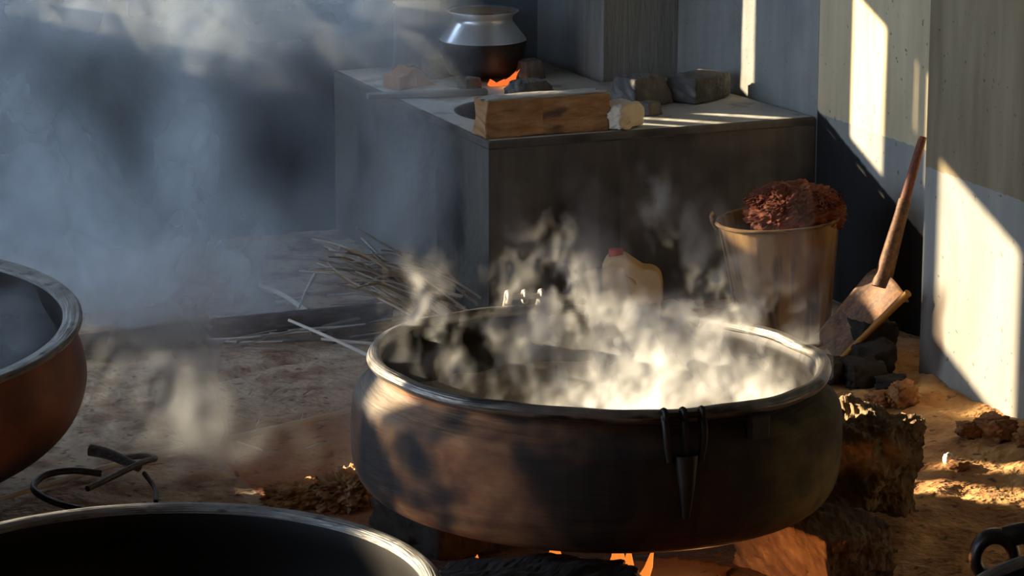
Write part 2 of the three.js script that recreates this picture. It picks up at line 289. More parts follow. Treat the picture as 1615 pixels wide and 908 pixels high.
// ------------------------------------------------------------------ the big cauldron
const bodyProfile = [[0.405, -0.006], [0.4, -0.018], [0.402, -0.03], [0.424, -0.046], [0.44, -0.062], [0.4445, -0.09], [0.446, -0.13], [0.444, -0.17], [0.438, -0.2], [0.42, -0.228], [0.385, -0.247], [0.32, -0.258], [0.2, -0.266], [0.0001, -0.268]];
function vessel(t, { prof, inner, rimR, rimT, bodyMat, rimMat, innerMat, dent = 0 }) {
  const b = mesh('body', lathe(prof, 160), bodyMat, t);
  mesh('inside', lathe(inner, 128), innerMat, t);
  const g = new THREE.TorusGeometry(rimR, rimT, 14, 180); g.rotateX(Math.PI / 2);
  const p = g.attributes.position; for (let i = 0; i < p.count; i++) { const a = Math.atan2(p.getX(i), p.getZ(i)), k = 1 + dent * noise(Math.cos(a) * 3, Math.sin(a) * 3, rimR * 9); p.setX(i, p.getX(i) * k); p.setZ(i, p.getZ(i) * k); p.setY(i, p.getY(i) * 0.9 + dent * 0.3 * noise(Math.cos(a) * 4, 3, Math.sin(a) * 4)); }
  g.computeVertexNormals(); mesh('rim', g, rimMat, t);
  return b;
}
const rimMetal = M({ map: tex(1024, 64, (u, v) => mixc(mixc(hex(0x6f6a62), hex(0x8c867c), 0.5 + 2 * fbm(u * 60, v * 5, 1, 4)), hex(0x2a2622), 0.8 * smoothstep(fbm(u * 25, v * 3, 5, 3), 0.05, 0.35))), metalness: 0.75, roughness: 0.42, bumpMap: grainBump, bumpScale: 0.002 });
const darkInside = M({ map: tex(512, 256, (u, v) => mixc(hex(0x2a251f), hex(0x17130f), 0.5 + 1.7 * fbm(u * 16, v * 4, 3, 4)), [1, 1]), roughness: 0.6, metalness: 0.2 });
const angU = (px, pz) => ((Math.atan2(px, pz) / (2 * Math.PI)) + 1) % 1;          // lathe u of a compass direction
const near = (u, c, w) => { let d = Math.abs(u - c); d = Math.min(d, 1 - d); return Math.exp(-((d / w) ** 2)); };
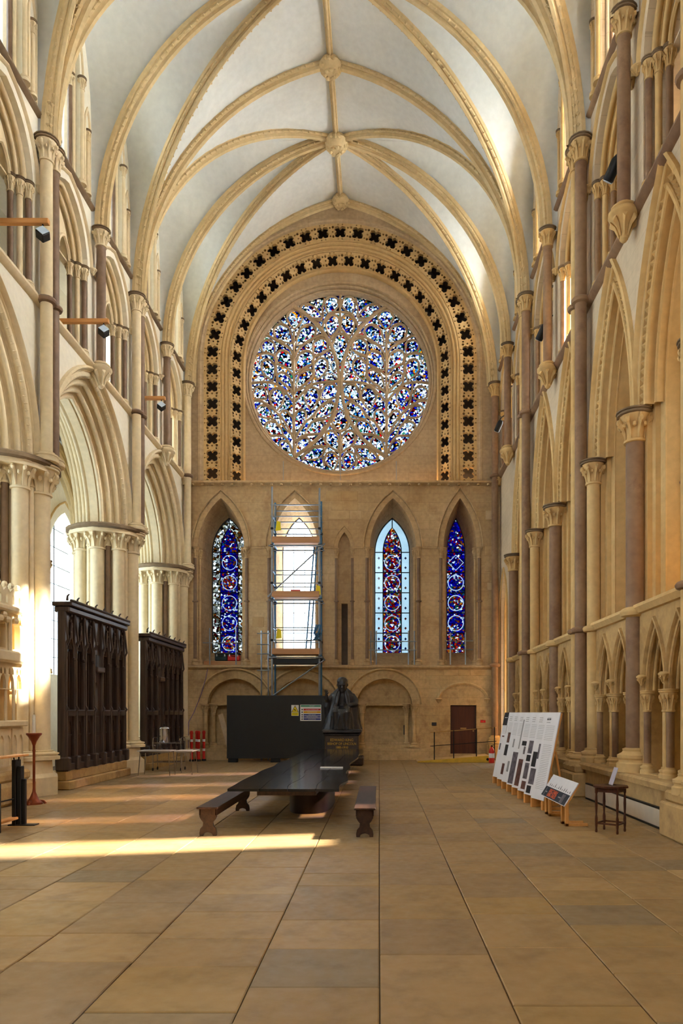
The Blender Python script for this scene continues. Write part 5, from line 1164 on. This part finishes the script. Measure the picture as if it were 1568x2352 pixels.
for sy in (-1, 1):
    for off_ in (0, .24):
        b = MB(); y = sy * (W2 - .12) - sy * off_; b.bbox(.03, y - .028, 0, .085, y + .028, .37, .005); b.bbox(.03, y - .028, 0, .38, y + .028, .045, .005); b.build('leg', M['pine'], s, False)
# ---- side table with leaflet holder
s = thing('side_table', 'small dark wooden table with turned legs near the bench', 'table', (3.4, 10.55, 0), math.radians(-38))
MB().lathe([(.24, .655), (.25, .66), (.25, .68), (.245, .685)], n=8, sx=1.05, sy=1.05).build('tabletop', M['mahog'], s, False)
b = MB()
for q in range(4):
    a = q * PI / 2; b.box(-.15, .14, .59, .15, .16, .655, Matrix.Rotation(a, 4, 'Z'))
b.build('apron', M['mahog'], s, False)
for sx in (-1, 1):
    for sy in (-1, 1):
        MB().lathe([(.014, 0), (.02, .02), (.015, .06), (.02, .1), (.022, .2), (.02, .22), (.013, .26), (.018, .34), (.021, .42), (.016, .52), (.013, .56), (.021, .58), (.021, .65)], (sx * .155, sy * .155, 0), 10).build('leg', M['mahog'], s)
for q in range(4): b = MB(); b.box(-.14, .147, .12, .14, .163, .145, Matrix.Rotation(q * PI / 2, 4, 'Z')); b.build('stretcher', M['mahog'], s, False)
s = thing('leaflet_holder', 'clear plastic leaflet holder on the small wooden table', 'holder', (3.42, 10.62, .685)); Rm = Matrix.Rotation(math.radians(18), 4, 'Y')
MB().box(0, -.09, 0, .006, .09, .27, Rm).build('back', M['sheet'], s, False); MB().box(-.06, -.09, 0, .06, .09, .006).build('foot', M['acryl'], s, False)
# ---- heater along the bench
s = thing('wall_heater', 'long low cream skirting heater along the right bench', 'heater', (4.2, 12.5, 0))
MB().bbox(0, -2.15, .03, .06, 2.15, .3, .01).build('casing', M['heat'], s, False); MB().box(.0, -2.12, .3, .055, 2.12, .325).build('dark_gap_strip', M['black'], s, False); MB().box(-.004, -2.1, .0, .05, 2.1, .03).build('base_strip', M['black'], s, False)  # solid black strip for the dark gap above the casing

# ---- ramp, door, extinguisher
s = thing('access_ramp', 'yellow-edged ramp with black handrails leading to the brown door', 'ramp', (2.8, 25.4, 0))
MB().add([(-1.45, -.25, 0), (1.1, -.25, 0), (1.1, -.25, .24), (-1.45, -.25, .03), (-1.45, 1.1, 0), (1.1, 1.1, 0), (1.1, 1.1, .24), (-1.45, 1.1, .03)], [(0, 1, 2, 3), (4, 7, 6, 5), (3, 2, 6, 7), (0, 4, 5, 1), (1, 5, 6, 2), (0, 3, 7, 4)]).build('deck', M['low'], s, False)
MB().add([(-1.45, -.28, .01), (1.12, -.28, .01), (1.12, -.28, .26), (-1.45, -.28, .05), (-1.45, -.25, .01), (1.12, -.25, .01), (1.12, -.25, .26), (-1.45, -.25, .05)], [(0, 1, 2, 3), (4, 7, 6, 5), (3, 2, 6, 7), (0, 4, 5, 1), (1, 5, 6, 2), (0, 3, 7, 4)]).build('yellow_edge', M['yellow'], s, False)
MB().tube([(1.0, -.285, .12), (1.0, -.25, .12)], .05, 10).build('wheel_hub', M['black'], s)
px_ = (-.86, -.18, .62, 1.25); zb = lambda x: .03 + .21 * (x + 1.45) / 2.55
for x in px_: MB().tube([(x, -.2, max(0, zb(x) - .02)), (x, -.2, zb(x) + 1.0)], .02, 6).build('rail_post', M['black'], s)
for hh, r in ((.98, .016), (.5, .014)):
    b = MB(); b.tube([(-1.0, -.2, zb(-.86) + hh), (1.32, -.2, zb(1.25) + hh)], r, 6); b.build('handrail', M['brass' if hh > .9 else 'black'], s)
s = thing('fire_extinguisher', 'red fire extinguisher standing at the ramp end', 'extinguisher', (3.92, 25.0, 0))
MB().lathe([(.09, 0), (.1, .03), (.1, .42), (.07, .5), (.035, .53), (.035, .57)], n=14).build('cylinder', M['red'], s); b = MB(); b.box(-.03, -.02, .57, .03, .02, .6); b.tube([(-.02, 0, .6), (.1, 0, .64)], .012, 6); b.tube([(0, -.03, .58), (.06, -.1, .55), (.1, -.1, .35), (.1, -.08, .1)], .012, 6); b.build('valve_and_hose', M['black'], s); MB().lathe([(.101, .18), (.101, .34)], n=14, cap=False).build('label_band', M['refl'], s)
d_ = thing('door_1', 'plain red-brown door at the top of the ramp', 'door', (3.145, D + .14, .22)); d_['kind'] = 'structure'
MB().bbox(-.45, 0, 0, .45, .05, 1.78, .008).build('door_leaf', M['doorw'], d_, False); b = MB(); b.box(-.49, -.02, 0, -.45, .08, 1.81); b.box(.45, -.02, 0, .49, .08, 1.81); b.box(-.49, -.02, 1.78, .49, .08, 1.81); b.build('door_frame', M['walnut'], d_, False); MB().box(-.1, -.008, .92, .12, 0, .97).build('letter_plate', M['brass'], d_, False); MB().ball((.38, -.03, .85), .03, 8, 6).build('knob', M['brass'], d_)
s = MB().bbox(-.09, -.02, -.06, .09, 0, .06, .004).build('wall_plaque', M['bronze'], smooth=False, loc=(2.05, D - .012, 1.33)); tag(s, 'small dark metal plaque on the wall beside the door', 'plaque')
s = thing('wall_switch', 'black switch box with grey conduit on the arch wall', 'switch box', (.98, D + .43, .92)); MB().bbox(-.05, -.06, 0, .05, .0, .36, .008).build('box', M['black'], s, False); MB().bbox(.06, -.04, .22, .11, .0, .36, .006).build('side_box', M['black'], s, False)
s = thing('call_point', 'small red fire point on the wall right of the door', 'fire sign', (3.82, D - .02, 1.38)); MB().bbox(-.05, -.03, 0, .05, 0, .1, .006).build('red_box', M['red'], s, False); MB().box(.06, -.008, .0, .14, 0, .09).build('red_label', M['sred'], s, False)
s = MB().bbox(-.1, -.015, 0, .1, 0, .09, .004).build('floor_vent', M['black'], smooth=False, loc=(1.9, D - .01, .12)); tag(s, 'small black vent low on the end wall', 'vent')
s = MB().box(-.09, -.02, 0, .09, .02, 1.36, Matrix.Rotation(math.radians(-17), 4, 'Y')).build('leaning_plank', M['tim'], smooth=False, loc=(-5.42, D - .62, .42)); tag(s, 'pale timber plank leaning by the left blind arch', 'plank')
s.rotation_euler = (math.radians(-12), 0, 0)
b = MB(); b.tube([(-6.35, D - .06, 3.42), (-6.42, D - .1, 3.0), (-6.6, D - .1, 2.4), (-6.85, D - .15, 1.75), (-7.0, D - .3, 1.4), (-7.02, D - .3, 0)], .012, 5); s = b.build('power_cable', M['purple']); tag(s, 'thin purple cable hanging down the far left corner', 'cable')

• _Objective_
Work out how many lines above have the string "picture" in them, and give only the number.

• _Complete response_
2